声を外に出さないBluetoothマイク
みなさんは、ビデオ会議や電話に出てる同僚などに対して「ウルサイ!」と思ったことはないだろうか? 逆にVRチャットやゲームしながらのボイスチャットの声でクレームの入ったことはないだろうか?
Shiftallのmutalkは、周囲に音を漏らさないBluetoothマイク。口元にマイクが内蔵されており、スポンジを介した後に、オートバイのサイレンサーのように物理的な隔壁を回り込ませることによって、音声を消音している。
結果、カフェでビデオ会議をしていても問題ないぐらいに、音を消すことに成功している。また、周りの音も入らないので、本人の音声がクリアに聞こえる。話している当人の声が、周囲に聞こえず、先方にはクリアに聞こえると二重の意味で便利なアイテムなのだ。
価格は1万9900円(税込)。現在はShiftallのオンラインストアだけで販売されており、今発注すると早くて10月末、おそらく11月頃の納品になるだろうとのこと。
追記:販売好調とのことで11〜12月発送分は完売。9月4日深夜受注分から2023年1〜2月発送分になるとのこと。
mutalk
https://ja.shiftall.net/products/mutalk
静かなオフィスやカフェでのビデオ会議に
冒頭の写真のようにVRゴーグルと組み合わせて使うと奇異に見えるかもしれないが(メディアとしては、つい見た目のインパクトを重視してしまう(笑))、別に口元に固定する必要はない。

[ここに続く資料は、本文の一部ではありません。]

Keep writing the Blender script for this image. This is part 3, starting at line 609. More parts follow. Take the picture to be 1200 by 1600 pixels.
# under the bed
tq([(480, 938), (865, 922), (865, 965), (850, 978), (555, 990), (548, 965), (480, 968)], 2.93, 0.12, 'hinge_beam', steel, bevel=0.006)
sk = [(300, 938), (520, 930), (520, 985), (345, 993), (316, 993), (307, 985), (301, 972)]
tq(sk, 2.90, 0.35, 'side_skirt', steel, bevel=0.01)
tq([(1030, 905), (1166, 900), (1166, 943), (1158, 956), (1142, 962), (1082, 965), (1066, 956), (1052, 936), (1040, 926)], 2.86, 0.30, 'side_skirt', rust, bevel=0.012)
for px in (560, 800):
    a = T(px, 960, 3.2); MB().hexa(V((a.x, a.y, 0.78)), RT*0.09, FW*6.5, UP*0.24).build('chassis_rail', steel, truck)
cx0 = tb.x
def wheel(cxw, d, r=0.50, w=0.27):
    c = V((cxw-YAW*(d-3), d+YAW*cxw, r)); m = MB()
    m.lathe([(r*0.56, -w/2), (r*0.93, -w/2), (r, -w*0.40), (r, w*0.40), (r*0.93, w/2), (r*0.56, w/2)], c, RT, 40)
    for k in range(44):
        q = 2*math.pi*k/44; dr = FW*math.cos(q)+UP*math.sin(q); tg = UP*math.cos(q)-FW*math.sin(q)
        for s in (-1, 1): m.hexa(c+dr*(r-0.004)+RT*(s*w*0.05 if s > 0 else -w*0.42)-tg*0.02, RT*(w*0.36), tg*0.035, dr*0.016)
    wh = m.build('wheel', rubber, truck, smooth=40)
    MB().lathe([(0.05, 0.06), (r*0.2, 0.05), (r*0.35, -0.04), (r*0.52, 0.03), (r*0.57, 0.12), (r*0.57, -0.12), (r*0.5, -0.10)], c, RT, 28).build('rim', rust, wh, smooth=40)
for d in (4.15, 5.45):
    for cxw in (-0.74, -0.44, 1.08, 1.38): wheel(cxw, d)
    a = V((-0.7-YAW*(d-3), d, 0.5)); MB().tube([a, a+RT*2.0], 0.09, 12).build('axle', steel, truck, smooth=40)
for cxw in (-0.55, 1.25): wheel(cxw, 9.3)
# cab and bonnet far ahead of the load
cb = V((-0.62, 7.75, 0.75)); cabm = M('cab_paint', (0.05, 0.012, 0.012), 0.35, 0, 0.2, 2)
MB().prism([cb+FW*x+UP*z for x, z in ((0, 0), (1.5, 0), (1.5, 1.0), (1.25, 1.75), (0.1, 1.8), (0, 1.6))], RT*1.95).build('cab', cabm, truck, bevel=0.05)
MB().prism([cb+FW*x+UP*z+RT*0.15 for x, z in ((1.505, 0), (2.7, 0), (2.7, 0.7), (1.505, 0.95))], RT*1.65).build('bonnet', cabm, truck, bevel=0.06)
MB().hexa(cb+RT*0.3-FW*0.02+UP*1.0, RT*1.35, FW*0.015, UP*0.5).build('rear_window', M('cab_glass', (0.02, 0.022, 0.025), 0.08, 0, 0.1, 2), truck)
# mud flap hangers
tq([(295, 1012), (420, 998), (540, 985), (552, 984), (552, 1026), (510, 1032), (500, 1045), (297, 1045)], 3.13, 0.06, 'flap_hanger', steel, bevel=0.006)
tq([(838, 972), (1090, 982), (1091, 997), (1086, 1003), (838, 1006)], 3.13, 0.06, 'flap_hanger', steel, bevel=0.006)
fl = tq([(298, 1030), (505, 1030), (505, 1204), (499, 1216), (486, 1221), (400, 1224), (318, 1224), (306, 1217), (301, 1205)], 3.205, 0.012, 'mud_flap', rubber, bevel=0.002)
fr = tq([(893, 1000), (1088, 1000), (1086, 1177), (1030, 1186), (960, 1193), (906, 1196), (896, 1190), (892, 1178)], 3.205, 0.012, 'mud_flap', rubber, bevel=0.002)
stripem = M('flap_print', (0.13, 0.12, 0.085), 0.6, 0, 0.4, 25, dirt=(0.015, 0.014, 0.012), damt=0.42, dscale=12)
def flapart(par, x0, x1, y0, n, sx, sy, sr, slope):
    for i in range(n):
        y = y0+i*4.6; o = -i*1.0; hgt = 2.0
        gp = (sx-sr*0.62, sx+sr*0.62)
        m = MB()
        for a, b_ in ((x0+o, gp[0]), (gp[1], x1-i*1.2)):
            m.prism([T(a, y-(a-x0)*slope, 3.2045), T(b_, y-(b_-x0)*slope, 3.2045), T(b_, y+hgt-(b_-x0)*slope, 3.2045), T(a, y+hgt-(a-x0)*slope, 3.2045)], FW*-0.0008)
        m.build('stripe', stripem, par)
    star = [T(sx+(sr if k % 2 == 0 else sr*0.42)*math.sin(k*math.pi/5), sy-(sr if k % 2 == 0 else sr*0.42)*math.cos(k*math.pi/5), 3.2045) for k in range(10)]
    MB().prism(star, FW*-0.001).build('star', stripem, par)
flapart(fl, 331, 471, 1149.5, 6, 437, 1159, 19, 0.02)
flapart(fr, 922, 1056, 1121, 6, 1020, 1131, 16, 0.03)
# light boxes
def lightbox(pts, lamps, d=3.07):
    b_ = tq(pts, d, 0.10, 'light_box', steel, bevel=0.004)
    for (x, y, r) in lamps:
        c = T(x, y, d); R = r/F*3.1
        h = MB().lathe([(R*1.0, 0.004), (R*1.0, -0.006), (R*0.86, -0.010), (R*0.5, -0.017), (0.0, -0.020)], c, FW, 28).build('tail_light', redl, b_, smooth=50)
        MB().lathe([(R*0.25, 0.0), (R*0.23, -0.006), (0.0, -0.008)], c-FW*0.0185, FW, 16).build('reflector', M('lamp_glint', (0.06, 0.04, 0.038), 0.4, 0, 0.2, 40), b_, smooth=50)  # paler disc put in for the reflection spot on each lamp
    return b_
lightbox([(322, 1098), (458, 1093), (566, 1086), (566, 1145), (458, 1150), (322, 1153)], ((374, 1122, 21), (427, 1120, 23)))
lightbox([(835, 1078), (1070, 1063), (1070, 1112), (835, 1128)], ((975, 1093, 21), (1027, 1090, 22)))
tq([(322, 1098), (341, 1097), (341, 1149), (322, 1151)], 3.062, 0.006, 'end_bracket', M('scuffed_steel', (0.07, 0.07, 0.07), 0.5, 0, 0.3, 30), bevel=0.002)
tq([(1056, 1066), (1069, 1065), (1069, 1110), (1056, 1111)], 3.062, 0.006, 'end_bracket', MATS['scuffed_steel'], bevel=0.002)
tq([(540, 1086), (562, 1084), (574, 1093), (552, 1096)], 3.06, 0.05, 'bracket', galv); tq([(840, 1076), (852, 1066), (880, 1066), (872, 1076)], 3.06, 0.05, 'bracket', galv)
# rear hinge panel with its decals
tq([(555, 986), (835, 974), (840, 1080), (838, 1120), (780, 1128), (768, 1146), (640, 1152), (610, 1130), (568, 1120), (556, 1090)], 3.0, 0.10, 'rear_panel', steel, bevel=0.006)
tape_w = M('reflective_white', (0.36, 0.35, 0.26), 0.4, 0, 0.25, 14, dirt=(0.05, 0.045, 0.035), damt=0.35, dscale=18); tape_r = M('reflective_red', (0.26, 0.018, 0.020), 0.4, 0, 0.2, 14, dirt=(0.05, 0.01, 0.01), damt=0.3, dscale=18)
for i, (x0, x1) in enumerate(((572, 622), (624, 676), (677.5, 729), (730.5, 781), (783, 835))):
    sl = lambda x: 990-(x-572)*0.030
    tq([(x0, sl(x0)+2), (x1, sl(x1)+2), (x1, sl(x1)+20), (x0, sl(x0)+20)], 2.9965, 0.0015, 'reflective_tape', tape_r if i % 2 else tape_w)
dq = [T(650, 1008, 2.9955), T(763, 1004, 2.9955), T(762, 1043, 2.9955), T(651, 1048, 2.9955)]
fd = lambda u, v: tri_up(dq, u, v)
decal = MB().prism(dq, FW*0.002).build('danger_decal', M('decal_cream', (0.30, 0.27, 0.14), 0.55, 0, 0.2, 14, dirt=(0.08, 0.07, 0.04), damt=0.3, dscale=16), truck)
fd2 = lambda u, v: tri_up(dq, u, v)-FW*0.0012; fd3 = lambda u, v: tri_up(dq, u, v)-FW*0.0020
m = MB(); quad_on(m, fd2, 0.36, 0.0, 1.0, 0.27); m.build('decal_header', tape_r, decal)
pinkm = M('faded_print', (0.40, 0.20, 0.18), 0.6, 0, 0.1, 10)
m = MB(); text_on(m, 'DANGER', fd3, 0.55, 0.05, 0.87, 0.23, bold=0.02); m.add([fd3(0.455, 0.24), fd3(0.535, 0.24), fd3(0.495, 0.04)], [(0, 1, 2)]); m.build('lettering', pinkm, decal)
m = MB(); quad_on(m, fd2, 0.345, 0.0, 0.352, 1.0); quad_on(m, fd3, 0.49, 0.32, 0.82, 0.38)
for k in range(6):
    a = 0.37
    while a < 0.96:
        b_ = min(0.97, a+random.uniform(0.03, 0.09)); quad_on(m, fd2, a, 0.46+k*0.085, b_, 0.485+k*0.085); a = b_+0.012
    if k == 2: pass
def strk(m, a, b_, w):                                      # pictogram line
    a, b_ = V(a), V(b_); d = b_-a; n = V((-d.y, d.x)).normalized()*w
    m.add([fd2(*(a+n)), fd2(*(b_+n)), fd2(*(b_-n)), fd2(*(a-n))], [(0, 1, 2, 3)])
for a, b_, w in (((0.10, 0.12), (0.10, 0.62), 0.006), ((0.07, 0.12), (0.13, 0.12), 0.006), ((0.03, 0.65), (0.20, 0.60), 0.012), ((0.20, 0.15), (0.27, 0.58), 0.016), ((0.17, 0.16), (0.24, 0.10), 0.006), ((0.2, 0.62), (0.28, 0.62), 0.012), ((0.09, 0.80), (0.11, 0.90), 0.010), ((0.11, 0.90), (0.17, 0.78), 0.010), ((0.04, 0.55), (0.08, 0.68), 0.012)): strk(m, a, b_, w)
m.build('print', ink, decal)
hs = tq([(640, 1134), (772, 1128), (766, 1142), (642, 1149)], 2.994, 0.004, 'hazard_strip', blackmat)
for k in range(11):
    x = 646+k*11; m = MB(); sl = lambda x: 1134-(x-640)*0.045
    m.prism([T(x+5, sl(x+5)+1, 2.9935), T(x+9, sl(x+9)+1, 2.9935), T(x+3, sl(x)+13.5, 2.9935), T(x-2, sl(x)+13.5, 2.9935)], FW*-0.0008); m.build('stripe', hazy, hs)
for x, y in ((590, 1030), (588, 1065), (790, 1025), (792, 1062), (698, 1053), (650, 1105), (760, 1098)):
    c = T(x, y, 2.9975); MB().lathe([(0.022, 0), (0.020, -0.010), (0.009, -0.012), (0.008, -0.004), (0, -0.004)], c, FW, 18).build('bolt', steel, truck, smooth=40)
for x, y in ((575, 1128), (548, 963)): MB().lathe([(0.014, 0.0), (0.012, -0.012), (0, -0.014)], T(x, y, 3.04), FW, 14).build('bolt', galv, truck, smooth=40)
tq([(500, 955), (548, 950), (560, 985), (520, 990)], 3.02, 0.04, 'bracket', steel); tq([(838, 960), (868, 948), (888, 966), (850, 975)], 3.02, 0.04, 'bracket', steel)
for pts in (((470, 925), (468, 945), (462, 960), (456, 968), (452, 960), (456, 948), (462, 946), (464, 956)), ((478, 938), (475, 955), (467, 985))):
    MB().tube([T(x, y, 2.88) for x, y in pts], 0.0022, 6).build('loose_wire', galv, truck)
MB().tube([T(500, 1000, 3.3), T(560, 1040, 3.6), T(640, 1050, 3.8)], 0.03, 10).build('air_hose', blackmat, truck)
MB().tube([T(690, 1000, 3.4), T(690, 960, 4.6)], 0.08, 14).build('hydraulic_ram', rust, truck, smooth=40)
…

話す時だけ、口に押し当てればよい。外してテーブルに置けば、その間はミュートされるという機能がある。発言する機会の少ない会議であれば、そういった使い方で十分だ。
オフィス利用を考えた場合でも、静かなオフィスの自席で会議に出ても周囲の人の迷惑にならないのは大きなメリットだ。最近の急速なビデオ会議利用の増加で、会議室が不足している会社は多いと思う。ビデオ会議専用の個室を作るには100万円ぐらいの費用がかかるという。スペースの問題もある。本機を導入すれば、ビデオ会議用の個室を作る必要はなくなる。
100%オフラインの会議ばかりなら自宅で行えるが、昨今のオン/オフ混在した状況だと、移動途中に会議に出なければならない状況も発生する。筆者もそういう状況でカフェに入り、「カフェで出席しているので音声は出せません。聞いてはいます」とチャットに書き込むこともある。
逆に、電話口、またはビデオ会議の向こう側の声が聞こえてしまうこともある。それが社外秘の情報だったりするとヒヤリとするものだ。しかし、当人がmutalkを使っていれば、周囲の声をマイクが拾う心配はない。コールセンターなどでも隣席の人の声が聞こえることがあるが、このマイクを使っていれば、対応している人の声だけが聞こえる。
VRチャットや、オンラインゲームの叫び声に
Shiftallの当初のプロモーションでは、VRチャットやオンラインゲームのボイスチャットでの利用が多く取り上げられていた。
筆者はこちらの方はそれほど詳しくないが、夜中にVR空間にいると、周囲の状況から隔絶されるので、つい声が大きくなってしまうというのはありそうだ。
また、仲間とボイスチャットで連携しながら戦うようなオンラインゲームでは、興奮して「回り込め! 殺せ! 殺せ!」「クソッたれ!」みたいなことを大声で叫んでしまう人も多いらしい。ゲームをやっている当人はともかく、周囲の人にとっては不快だろう。子どもがいたら教育上もよろしくはない。叫び声、大きな声の減衰効果が大きく設計されているので、そういう用途にも最適なのだそうだ。
mutalkが秘める大きな可能性
開発したShiftallは、パナソニックの100%子会社。パナソニックを退社後、Cerevo(セレボ)で成功した岩佐琢磨CEOの設立したShiftallをパナソニックが買収し、パナソニック本体では製品化しにくい「尖った」アイデアを製品化する役割を担っている。
最近はVRヘッドセット『MeganeX』(冒頭の写真で使用)、全身の動きをVR アバターに伝える『フルトラ』を実現する『HaritoraX』など、VRデバイスに取り組んでいる。
mutalkもその一環だが、オフィスやカフェでビデオ会議に出る機会の多い筆者としては、もっと大きな可能性を感じる。
今のところ見た目は奇異に感じるかもしれないが、将来的には「ビデオ会議に出る時はmutalkを使うのがマナー」ということになる可能性だってあると思うし、会社やルノワールなどのカフェで、mutalkが貸し出しされる可能性もあるだろう(口元で使うデバイスなので、感染症が収まらないと難しいだろうけれども)。
とりあえず、筆者もひとつ予約してみた。10月末以降の到着とのことだが、製品が到着したら、実際に使用してレポートしたい。